Computing the Jacobian Determinant for the Transformation $(r, \phi) \to (\theta, \phi)$

We are projecting points from the unit disk $(r, \phi)$ to the hemisphere $(\theta, \phi)$, where:

$r$ is the radial distance in the disk,
$\phi$ is the azimuthal angle in the disk,
$\theta$ is the polar angle in the hemisphere,
$\phi$ remains unchanged.

Step 1: Define the Relationship Between $(r, \phi)$ and $(\theta, \phi)$

From the projection, the radial distance $r$ maps to $\sin \theta$:

$$r = \sin \theta \quad \text{or equivalently} \quad \theta = \arcsin(r).$$

Thus, the transformation is:

$$\begin{pmatrix} r \\ \phi \end{pmatrix} \to \begin{pmatrix} \theta \\ \phi \end{pmatrix},$$

with:

$$\theta = \arcsin(r), \quad \phi = \phi.$$

Step 2: Write the Jacobian Matrix

The Jacobian matrix $J_T$ for the transformation is:

$$J_T = \begin{pmatrix} \frac{\partial \theta}{\partial r} & \frac{\partial \theta}{\partial \phi} \\ \frac{\partial \phi}{\partial r} & \frac{\partial \phi}{\partial \phi} \end{pmatrix}.$$

From the transformation equations:

$\frac{\partial \theta}{\partial r} = \frac{d}{dr} (\arcsin(r)) = \frac{1}{\sqrt{1 - r^2}} = \frac{1}{\cos \theta},$
$\frac{\partial \theta}{\partial \phi} = 0$,
$\frac{\partial \phi}{\partial r} = 0$,
$\frac{\partial \phi}{\partial \phi} = 1.$

Thus, the Jacobian matrix becomes:

$$J_T = \begin{pmatrix} \frac{1}{\cos \theta} & 0 \\ 0 & 1 \end{pmatrix}.$$

Step 3: Compute the Determinant

The Jacobian determinant is the absolute value of the determinant of $J_T$:

$$\left| J_T \right| = \left| \begin{vmatrix} \frac{1}{\cos \theta} & 0 \\ 0 & 1 \end{vmatrix} \right| = \frac{1}{\cos \theta}.$$

Step 4: Adjust for Density Transformation

The relationship between densities is proportional to the inverse of the Jacobian determinant.
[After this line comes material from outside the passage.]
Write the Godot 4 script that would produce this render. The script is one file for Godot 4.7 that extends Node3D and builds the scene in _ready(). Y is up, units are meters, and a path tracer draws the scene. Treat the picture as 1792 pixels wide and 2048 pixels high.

Thus, the transformation of probability density scales proportionally to $\cos \theta$:

$$p(\theta, \phi) = p(r, \phi) \cdot \left| J_T \right|^{-1} = p(r, \phi) \cdot \cos \theta.$$

Final Result

The Jacobian determinant for the transformation $(r, \phi) \to (\theta, \phi)$ is:

$$\left| J_T \right| = \frac{1}{\cos \theta}.$$

The density transforms proportionally to $\cos \theta$, aligning with the cosine-weighted sampling over the hemisphere.